The courtroom wasn’t always her ambition. As an undergraduate at Lewis and Clark college, in Portland, Oregon, Girma thought she’d pursue writing or cultural anthropology. But sophomore year, she led a campaign that proved she had the gall for battle. During college, Girma dreaded going to the cafeteria. Three times a day, she would navigate the options without any idea what was on the menu that day. She wrote to the managers and requested it be made accessible to her, but her request was dismissed.
“There are lots of major problems in the world and to some people access to cafeteria menus might seem trivial—it’s sort of a first world problem,” she says. But to her, it was another stress thrown onto her workload.
Eventually, she read into the ADA and wrote again, threatening legal action unless she was accommodated. The college’s tune completely changed, she said, and blind-accessible menus were provided.

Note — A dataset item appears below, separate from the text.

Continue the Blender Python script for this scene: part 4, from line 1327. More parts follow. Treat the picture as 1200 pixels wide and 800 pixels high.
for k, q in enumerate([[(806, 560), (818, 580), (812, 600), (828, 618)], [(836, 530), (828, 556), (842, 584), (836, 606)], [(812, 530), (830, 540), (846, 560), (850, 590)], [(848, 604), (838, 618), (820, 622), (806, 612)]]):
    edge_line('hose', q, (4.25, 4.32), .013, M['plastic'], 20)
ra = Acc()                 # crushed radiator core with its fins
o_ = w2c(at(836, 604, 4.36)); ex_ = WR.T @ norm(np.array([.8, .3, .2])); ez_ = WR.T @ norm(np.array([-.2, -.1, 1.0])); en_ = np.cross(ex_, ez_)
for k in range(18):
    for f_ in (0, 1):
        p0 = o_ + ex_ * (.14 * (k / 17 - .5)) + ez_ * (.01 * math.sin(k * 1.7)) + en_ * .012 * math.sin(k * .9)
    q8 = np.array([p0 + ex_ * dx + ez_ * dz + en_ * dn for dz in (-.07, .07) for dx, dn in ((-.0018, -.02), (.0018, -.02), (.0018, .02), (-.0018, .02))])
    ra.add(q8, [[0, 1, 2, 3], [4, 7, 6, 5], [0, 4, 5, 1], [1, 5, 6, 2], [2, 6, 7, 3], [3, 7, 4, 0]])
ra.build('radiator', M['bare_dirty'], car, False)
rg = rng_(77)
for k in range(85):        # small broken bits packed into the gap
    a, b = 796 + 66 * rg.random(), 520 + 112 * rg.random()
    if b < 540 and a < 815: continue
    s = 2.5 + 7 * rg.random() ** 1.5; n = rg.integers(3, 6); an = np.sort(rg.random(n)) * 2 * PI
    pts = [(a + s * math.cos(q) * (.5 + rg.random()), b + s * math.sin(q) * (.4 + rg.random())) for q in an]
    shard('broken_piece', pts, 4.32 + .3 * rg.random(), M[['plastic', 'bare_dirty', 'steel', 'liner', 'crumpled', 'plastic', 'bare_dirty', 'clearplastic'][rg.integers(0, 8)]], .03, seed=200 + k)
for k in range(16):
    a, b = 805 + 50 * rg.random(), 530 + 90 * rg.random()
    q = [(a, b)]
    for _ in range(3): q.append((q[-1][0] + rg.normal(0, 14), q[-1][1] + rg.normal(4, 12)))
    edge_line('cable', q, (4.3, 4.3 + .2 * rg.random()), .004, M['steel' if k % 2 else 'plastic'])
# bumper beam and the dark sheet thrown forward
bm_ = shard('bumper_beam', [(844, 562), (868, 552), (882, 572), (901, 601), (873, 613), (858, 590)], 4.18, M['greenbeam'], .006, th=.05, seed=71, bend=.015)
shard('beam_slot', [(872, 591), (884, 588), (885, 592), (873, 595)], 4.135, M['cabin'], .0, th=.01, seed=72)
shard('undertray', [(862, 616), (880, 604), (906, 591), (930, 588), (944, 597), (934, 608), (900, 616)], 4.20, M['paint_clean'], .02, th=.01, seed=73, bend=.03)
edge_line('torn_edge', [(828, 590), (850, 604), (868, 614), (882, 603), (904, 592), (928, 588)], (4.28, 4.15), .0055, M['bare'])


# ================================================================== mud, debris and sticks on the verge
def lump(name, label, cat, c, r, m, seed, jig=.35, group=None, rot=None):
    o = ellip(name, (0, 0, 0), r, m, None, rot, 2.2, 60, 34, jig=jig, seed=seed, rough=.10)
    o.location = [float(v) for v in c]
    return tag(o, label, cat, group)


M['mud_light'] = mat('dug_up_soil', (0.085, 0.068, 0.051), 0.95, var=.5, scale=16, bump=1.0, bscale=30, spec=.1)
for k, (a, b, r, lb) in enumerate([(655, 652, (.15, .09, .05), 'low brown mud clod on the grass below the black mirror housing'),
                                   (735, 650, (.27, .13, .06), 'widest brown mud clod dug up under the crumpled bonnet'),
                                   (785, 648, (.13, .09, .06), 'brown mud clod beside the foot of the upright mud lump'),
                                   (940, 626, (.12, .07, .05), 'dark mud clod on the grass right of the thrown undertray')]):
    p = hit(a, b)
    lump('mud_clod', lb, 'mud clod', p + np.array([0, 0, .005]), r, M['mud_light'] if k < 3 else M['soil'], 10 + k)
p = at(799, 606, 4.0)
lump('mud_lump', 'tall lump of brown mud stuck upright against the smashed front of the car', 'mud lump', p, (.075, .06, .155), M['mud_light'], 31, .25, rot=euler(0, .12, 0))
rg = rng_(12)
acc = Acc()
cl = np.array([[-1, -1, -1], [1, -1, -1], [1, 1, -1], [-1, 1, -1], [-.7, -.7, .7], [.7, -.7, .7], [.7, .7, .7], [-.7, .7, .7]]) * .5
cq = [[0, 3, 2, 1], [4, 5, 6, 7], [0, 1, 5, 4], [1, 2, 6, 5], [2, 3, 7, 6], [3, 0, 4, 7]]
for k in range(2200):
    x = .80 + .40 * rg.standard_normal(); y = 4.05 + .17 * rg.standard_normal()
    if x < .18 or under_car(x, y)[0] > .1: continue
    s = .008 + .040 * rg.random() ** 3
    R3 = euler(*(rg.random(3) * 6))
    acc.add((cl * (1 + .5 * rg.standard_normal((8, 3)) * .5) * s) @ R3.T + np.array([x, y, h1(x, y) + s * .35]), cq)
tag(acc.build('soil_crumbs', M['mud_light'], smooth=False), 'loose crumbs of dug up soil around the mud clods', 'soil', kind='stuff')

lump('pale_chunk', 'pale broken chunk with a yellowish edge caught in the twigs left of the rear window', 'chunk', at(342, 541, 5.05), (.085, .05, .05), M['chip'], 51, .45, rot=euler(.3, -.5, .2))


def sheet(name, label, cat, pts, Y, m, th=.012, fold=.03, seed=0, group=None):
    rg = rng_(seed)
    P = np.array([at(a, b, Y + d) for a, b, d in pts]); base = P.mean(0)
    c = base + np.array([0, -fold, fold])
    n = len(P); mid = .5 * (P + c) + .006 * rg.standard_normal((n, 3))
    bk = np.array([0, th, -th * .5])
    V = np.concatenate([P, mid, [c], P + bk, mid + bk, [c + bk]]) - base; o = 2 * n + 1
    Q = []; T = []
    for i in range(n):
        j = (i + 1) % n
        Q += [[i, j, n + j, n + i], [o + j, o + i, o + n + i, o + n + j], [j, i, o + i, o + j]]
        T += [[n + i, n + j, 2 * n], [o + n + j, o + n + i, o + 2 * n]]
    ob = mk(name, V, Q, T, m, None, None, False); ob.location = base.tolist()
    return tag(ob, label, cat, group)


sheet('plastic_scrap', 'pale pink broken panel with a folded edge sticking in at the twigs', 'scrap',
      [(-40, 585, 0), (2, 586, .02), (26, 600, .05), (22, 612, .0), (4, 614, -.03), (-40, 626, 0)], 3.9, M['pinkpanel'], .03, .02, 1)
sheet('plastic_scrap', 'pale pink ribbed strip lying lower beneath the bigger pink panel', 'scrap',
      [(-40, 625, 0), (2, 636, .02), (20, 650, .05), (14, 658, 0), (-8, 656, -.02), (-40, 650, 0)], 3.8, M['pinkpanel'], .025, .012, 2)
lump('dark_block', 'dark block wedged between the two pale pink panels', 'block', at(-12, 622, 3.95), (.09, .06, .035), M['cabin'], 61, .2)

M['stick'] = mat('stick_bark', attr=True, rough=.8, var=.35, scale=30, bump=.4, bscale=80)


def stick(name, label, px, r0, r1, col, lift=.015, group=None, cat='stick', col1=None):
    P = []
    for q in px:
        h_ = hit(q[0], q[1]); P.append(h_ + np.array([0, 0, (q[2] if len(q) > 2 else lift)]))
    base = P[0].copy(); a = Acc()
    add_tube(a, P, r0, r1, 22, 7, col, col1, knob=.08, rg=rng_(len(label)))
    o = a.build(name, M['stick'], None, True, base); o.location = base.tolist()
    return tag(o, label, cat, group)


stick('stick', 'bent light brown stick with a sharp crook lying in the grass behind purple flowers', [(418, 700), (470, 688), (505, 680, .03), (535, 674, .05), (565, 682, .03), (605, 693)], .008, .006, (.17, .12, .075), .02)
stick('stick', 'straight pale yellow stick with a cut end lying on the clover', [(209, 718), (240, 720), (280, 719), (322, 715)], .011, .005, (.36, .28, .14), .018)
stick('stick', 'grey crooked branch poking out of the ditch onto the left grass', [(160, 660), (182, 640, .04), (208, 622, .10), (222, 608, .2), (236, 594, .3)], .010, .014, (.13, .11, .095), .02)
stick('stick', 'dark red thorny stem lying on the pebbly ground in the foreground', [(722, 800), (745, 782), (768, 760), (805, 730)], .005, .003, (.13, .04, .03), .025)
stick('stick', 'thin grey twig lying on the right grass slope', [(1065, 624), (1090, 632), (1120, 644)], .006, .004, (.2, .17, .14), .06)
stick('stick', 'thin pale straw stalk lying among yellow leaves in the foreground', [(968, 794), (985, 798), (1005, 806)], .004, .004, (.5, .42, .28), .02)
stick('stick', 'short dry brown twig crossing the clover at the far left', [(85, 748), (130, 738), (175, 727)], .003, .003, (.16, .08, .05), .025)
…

Girma realized that law was her best tool to get equal footing for herself and the wider population of impaired Americans.
This was an experience she also spoke about on the stage at TED. “I live and operate in a world that's designed for people who can see and hear, and I figured this would just be another thing I would have to deal with,” she said, “like not being able to drive, or not being able to watch the latest Grammys, or people not knowing how to communicate with someone who is deaf-blind.”
The communication confusion is short lived. Girma’s got her opening spiel practiced, and from that point on, she’s ready to talk all the way to a court of law.